The “LILA LISBON” Court of Appeal ruling now provides valuable clarity as to the required performance standards for sellers and the remedies available to buyers under the widely used NSF 2012 in commercial shipping.
For sellers, this judgement emphasizes the importance of operational diligence and underlines the fact that it is now clear that:
- sellers have to be reasonably diligent in meeting the Cancelling Date under the NSF 2012 (and any extension would be “entirely without prejudice to any [buyers’] claim for damages” under the standard NSF 2012), and
- loss of bargain damages are recoverable under Clause 14 of the NSF 2012 following a contractual cancellation, and
- the lack of a repudiatory breach does not prevent buyers from claiming “loss of bargain” damages. This also signifies the importance of sellers considering their potential exposure to the aforementioned damages if they fail to meet the relevant deadline variations in the Cancelling Date under the MOA.
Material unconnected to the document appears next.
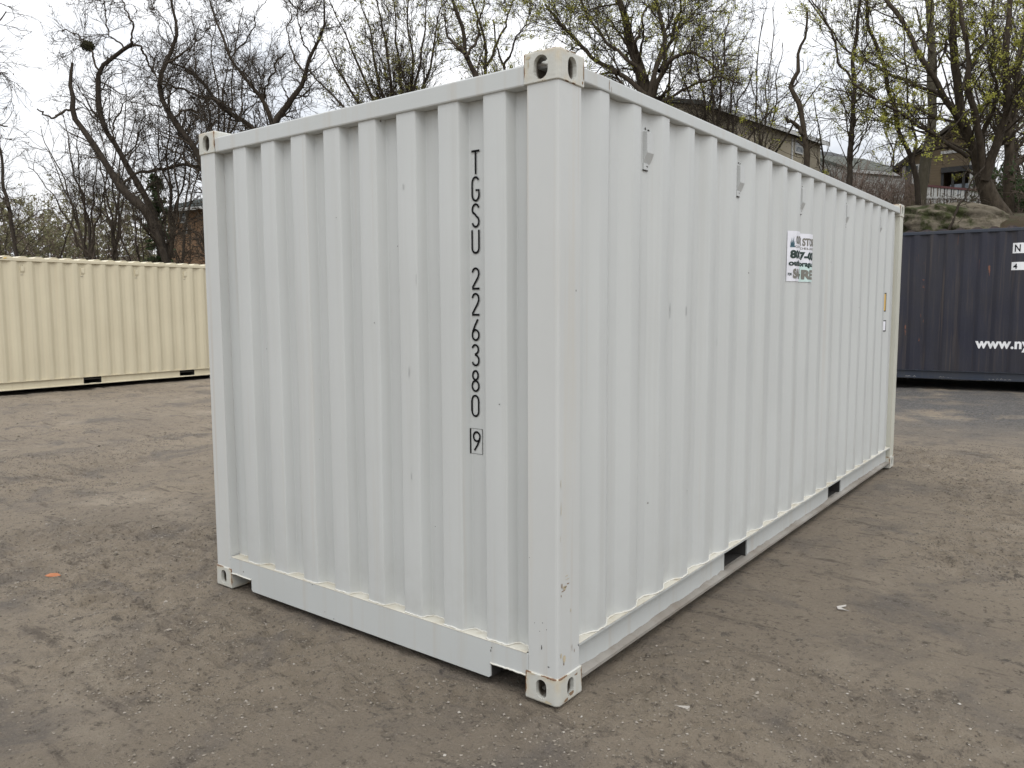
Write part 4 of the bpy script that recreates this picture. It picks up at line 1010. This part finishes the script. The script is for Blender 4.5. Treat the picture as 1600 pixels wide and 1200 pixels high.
lab = [('bare woodland tree in the tangle above the beige container at left', 'bare trees in the tangle at left', [(10, 38, 1, .6), (85, 40, 0, .7), (165, 38, 0, .85), (225, 40, 1, .95), (290, 38, 0, 1.0), (-40, 32, 0, .8)]),
       ('bare woodland tree showing above the end rail of the white container', 'bare trees above the end rail', [(345, 36, 0, 1.15), (400, 33, 1, 1.15), (455, 37, 0, 1.2), (520, 34, 1, 1.1), (580, 37, 2, 1.1), (700, 34, 2, 1.15), (660, 38, 0, 1.2), (770, 35, 3, 1.2), (820, 32, 3, 1.15)]),
       ('budding woodland tree showing above the long side of the white container', 'budding trees above the long side', [(870, 30, 3, 1.15), (930, 33, 3, 1.2), (985, 36, 2, 1.25), (1060, 32, 3, 1.1), (1100, 36, 2, 1.0), (1150, 38, 2, .9)]),
       ('woodland tree with yellow-green buds on the bank at right', 'woodland trees on the right bank', [(1290, 38, 2, .75), (1385, 46, 3, .95), (1470, 44, 3, .9), (1530, 34, 3, .9), (1570, 30, 2, .95), (1600, 27, 3, .9), (1640, 32, 2, 1.), (1545, 42, 1, .9), (1590, 38, 1, 1.0)])]
ORD = ['leftmost', 'second from left', 'third from left', 'fourth from left', 'fifth from left', 'sixth from left', 'seventh from left', 'eighth from left', 'ninth from left', 'tenth from left', 'eleventh from left', 'twelfth from left', 'thirteenth from left', 'fourteenth from left', 'fifteenth from left', 'sixteenth from left', 'seventeenth from left', 'eighteenth from left']
for lb, gp, rows in lab:
    for i, (px, d, k, s) in enumerate(sorted(rows)): put(k, px, d, s, lb+', '+ORD[i], gp)

# shrubs and thickets
def shrub(name, seed, H, R, stems_n, leaves, leaf_n, leaf_s, twig='twig_red', dens=(2.5, 4.5, 5)):
    r = np.random.default_rng(seed); root = empty(name)
    base = np.zeros((stems_n, 8, 3)); d = np.stack([r.normal(0, .5, stems_n), r.normal(0, .5, stems_n), np.ones(stems_n)], -1); p = np.stack([r.normal(0, R*.35, stems_n), r.normal(0, R*.35, stems_n), np.full(stems_n, -.2)], -1)
    for i in range(8):
        base[:, i] = p; d = d+r.normal(0, .18, (stems_n, 3)); d[:, 2] += .02; d /= np.linalg.norm(d, axis=1)[:, None]; p = p+d*H/7*r.uniform(.6, 1.1, (stems_n, 1))
    pr = np.tile(np.linspace(.022, .008, 8), (stems_n, 1))
    c1, r1 = spawn(r, base, pr, dens[0], .4, 1.2, .4, 1.1, 5, .2, .02, .7, .008, .1)
    c2, r2 = spawn(r, c1, r1, dens[1], .25, .7, .4, 1.1, 4, .2, .0, .8, .0065, .1)
    v, f = tubes([(base, pr, 5), (c1, r1, 3), (c2, r2, 3)]); link('stems', np_mesh('stems', v, f, 4), M[twig], root)
    if leaves: v, f = leaf_mesh(r, c2, leaf_n, leaf_s, .06, .1, 1.2); link('leaves', np_mesh('leaves', v, f, 4, False), M[leaves], root)
    return root
SH = {'bare': shrub('bare_shrub', 301, 2.3, 1.6, 26, None, 0, 0), 'green': shrub('evergreen_shrub', 302, 2.2, 1.5, 22, 'evergreen', 5, .07), 'olive': shrub('hazy_olive_tree', 303, 5.5, 3.5, 26, 'olive', 9, .085, dens=(1.6, 2.6, 5)),
      'brown': shrub('bramble_shrub', 304, 1.8, 1.6, 24, 'buds_brown', 2.5, .05)}
usedS = set()
def shr(kind, px, depth, s, label, group, dz=0, sz=None):
    p = place(px, 479, depth); o = SH[kind]
    if kind in usedS: o = copy_tree(o)
    usedS.add(kind); o.location = (p[0], p[1], gz(p[0], p[1])+dz); o.rotation_euler = (0, 0, (px*.37+depth) % 6.28); o.scale = (s, s, sz or s)
    tag(o, label, 'shrub' if kind != 'olive' else 'tree', group)
for i_, (px, d, s) in enumerate(sorted([(-25, 26, 1.3), (15, 27, 1.35), (52, 26, 1.3), (-10, 23, 0.86), (35, 22, 0.83), (75, 24, 0.9), (110, 22.5, 0.9), (150, 23, 0.97), (185, 24, 1.08), (215, 22, 1.01), (250, 23.5, 1.15), (285, 25, 1.15), (315, 23, 0.94), (92, 27, 1.35), (128, 26, 1.35), (168, 27, 1.45), (200, 26, 1.4)])):
    shr('bare', px, d, s, 'brown leafless shrub in the thicket right behind the beige container'+', '+ORD[i_], 'leafless shrubs behind the beige container', .2)
for i_, (px, d, s) in enumerate(sorted([(5, 29, 1.12), (40, 27, 1.06), (75, 31, 1.19), (105, 27, 1.12), (140, 30, 1.32), (172, 27, 1.25), (205, 29, 1.45), (235, 27, 1.39), (262, 30, 1.52)])):
    shr('brown', px, d, s, 'dull brown bramble shrub low in the tangle beyond the beige container'+', '+ORD[i_], 'brambles beyond the beige container', .4)
for i_, (px, d, s) in enumerate(sorted([(232, 26, 1.05), (262, 25, 1.15), (300, 24.5, 1.35), (318, 25.5, 1.3), (205, 27, 1.0)])):
    shr('green', px, d, s, 'dark evergreen shrub below the brick house at left'+', '+ORD[i_], 'evergreen shrubs below the brick house')
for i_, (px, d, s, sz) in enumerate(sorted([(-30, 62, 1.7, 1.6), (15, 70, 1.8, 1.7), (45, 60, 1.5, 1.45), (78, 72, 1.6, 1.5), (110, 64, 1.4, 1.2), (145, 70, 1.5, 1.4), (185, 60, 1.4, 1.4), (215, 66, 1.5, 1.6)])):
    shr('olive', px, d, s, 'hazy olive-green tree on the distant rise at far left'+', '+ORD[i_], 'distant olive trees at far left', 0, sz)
for i_, (px, d, s) in enumerate(sorted([(1438, 27, .55), (1490, 25, .45), (1402, 26, .55), (1548, 25, .7), (1425, 21.8, .4)])):
    shr('brown', px, d, s, 'low bramble on the bank between the boulder and the tan house'+', '+ORD[i_], 'brambles on the bank by the boulder', -.1)
for i_, (px, d, s) in enumerate(sorted([(1300, 30, 1.1), (1338, 33, 1.0), (1372, 34, .95), (1396, 32, .8), (1270, 29, 1.1)])):
    shr('bare', px, d, s, 'leafless shrub in front of the pale houses at right'+', '+ORD[i_], 'leafless shrubs before the pale houses', .3)
for i_, (px, d, s) in enumerate(sorted([(1598, 24, .8), (1625, 23, .9), (1605, 27, 1.0), (1600, 31, 1.0)])):
    shr('green', px, d, s, 'dark evergreen shrub under the trees at the right edge'+', '+ORD[i_], 'evergreen shrubs at the right edge')

# boulder
def boulder():
    ctr = (place(1418, 352, 20.0)+place(1556, 352, 19.6))/2
    bm = bmesh.new(); bmesh.ops.create_icosphere(bm, subdivisions=5, radius=1)
    P = np.array([v.co[:] for v in bm.verts])
    s = np.sign(P)*np.abs(P)**.72
    D = s*np.array([1.16, .95, .56])
    nzv = fbm(P[:, 0]*1.6+P[:, 2]*1.3, P[:, 1]*1.6-P[:, 2]*1.9, 61, 5)
    st = np.abs(vnoise(P[:, 0]*.8+P[:, 1]*.6, P[:, 2]*5.5+P[:, 0]*.8, 71))
    D = D*(1+.34*nzv[:, None])-P*(.12*st[:, None])
    # top slopes down towards the right end
    D[:, 2] += -.16*sstep(.3, 1.3, D[:, 0])+.03
    th = math.atan2(AR[1], AR[0]); c, q = math.cos(th), math.sin(th)
    for v, d in zip(bm.verts, D): v.co = Vector((d[0]*c-d[1]*q, d[0]*q+d[1]*c, d[2]))
    n = NT('mossy_granite')
    cc = n.mix(n.mr(n.noise(1.6, 7, .7), .38, .62), (.19, .163, .122), (.115, .098, .072))
    cc = n.mix(n.mr(n.noise(1.0, 6, .7, n.vec((1, 1, 5))), .52, .62), cc, (.24, .205, .15))
    cc = n.mix(n.mr(n.noise(1.15, 6, .7, n.vec((1, 1, 1), (4, 1, 2))), .50, .58), cc, (.050, .056, .022))
    n.bump(n.noise(9, 7, .75), .9, .08)
    o = from_bm('boulder', bm, n.out(cc, .95, .2), smooth=True); o.location = tuple(ctr)+() ; o.location.z = ctr[2]-.05
    tag(o, 'large mossy grey-brown boulder on the bank above the navy container', 'boulder')
boulder()

# ------------------------------------------------------------------ houses
def wallpoint(a, b, t, z): p = a+(b-a)*t; return (p[0], p[1], z)
def face_poly(bm, pts, th, nrm):
    """slab: polygon pts (3-D) pushed back by th along -nrm"""
    lo = [bm.verts.new(p) for p in pts]; hi = [bm.verts.new(tuple(np.array(p)-np.array(nrm)*th)) for p in pts]
    bm.faces.new(lo); bm.faces.new(hi[::-1]); k = len(lo)
    for i in range(k): bm.faces.new([lo[i], lo[(i+1) % k], hi[(i+1) % k], hi[i]])
def siding(name, a, b, pitch=.115):
    n = NT(name); x, y, z = n.xyz()
    fr = n.math('FRACT', n.math('DIVIDE', z, pitch))
    c = n.mix(n.mr(n.noise(.8, 5), .3, .7), a, b)
    n.bump(fr, 1.0, .05); return n.out(c, .75, .3)
def shingles(name, a, b):
    n = NT(name); c = n.mix(n.mr(n.noise(4, 6, .7), .35, .65), a, b); n.bump(n.noise(14, 4), .5, .02); return n.out(c, .9, .2)
def plane_frame(p0, p1):
    """2-D frame on a vertical wall through p0 -> p1 ; returns origin, unit along, outward normal (towards the camera)"""
    a = np.array(p0[:2]); b = np.array(p1[:2]); t = (b-a)/np.linalg.norm(b-a); n = np.array([t[1], -t[0]])
    if (CAM[:2]-a)@n < 0: n = -n
    return a, np.array([t[0], t[1], 0]), np.array([n[0], n[1], 0]), np.linalg.norm(b-a)
def wbox(name, mat, parent, fr, u0, u1, z0, z1, d0, d1, org):
    """box on a wall frame, from d0 to d1 in front of the wall plane (metres outward)"""
    a, t, n, L = fr; bm = bmesh.new()
    c = [np.array([a[0], a[1], 0])+t*u+n*d+np.array([0, 0, z]) for u in (u0, u1) for d in (d0, d1) for z in (z0, z1)]
    v = [bm.verts.new(tuple(q-org)) for q in c]
    for f in ((0, 1, 3, 2), (4, 5, 7, 6), (0, 1, 5, 4), (2, 3, 7, 6), (0, 2, 6, 4), (1, 3, 7, 5)): bm.faces.new([v[i] for i in f])
    return from_bm(name, bm, mat, parent)
M['glass'] = NT('window_glass').out((.045, .055, .06), .08, .6)
M['trim'] = flat('white_trim', (.46, .46, .44), .5); M['shutter'] = flat('dark_shutter', (.035, .045, .045), .6)
def window(parent, fr, u0, u1, z0, z1, org, shut=False):
    w = wbox('window', M['trim'], parent, fr, u0, u1, z0, z1, .005, .06, org)
    m = (z0+z1)/2; e = .07
    wbox('pane', M['glass'], w, fr, u0+e, u1-e, z0+e, m-.03, .061, .066, org); wbox('pane', M['glass'], w, fr, u0+e, u1-e, m+.03, z1-e, .061, .066, org)
    if shut:
        for a, b in ((u0-.38, u0-.03), (u1+.03, u1+.38)): wbox('shutter', M['shutter'], parent, fr, a, b, z0, z1, .005, .045, org)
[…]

For buyers, this decision brings comfort knowing that their financial interests in the transaction are, in principle, safeguarded under the NSF 2012 form. It might be expected that, if sellers missed the deadline for delivery of the vessel due to their own negligence (especially more than once as in this case), buyers would wish to cancel the NSF 2012 under Clause 14 of the MOA.
The decision, therefore, strengthens the buyers’ position by ensuring that the right to cancel under Clause 14 is backed by a sensible financial remedy, assuming that sellers do not negotiate wording that restricts buyers from the right to claim such remedies unless a proven repudiatory breach has taken place on the sellers’ side. However, in practice, buyers may not be in a position to prove the sellers’ negligence and lack of reasonable diligence at the time they cancel the MOA.
One point that also remains open is that the Court of Appeal decision does not elaborate on the standard for assessing what equates to “reasonable due diligence” in the context of an NSF 2012 MOA, although there is substantial case law material that addresses the interpretation of these two terms (albeit not necessarily in a conclusive way).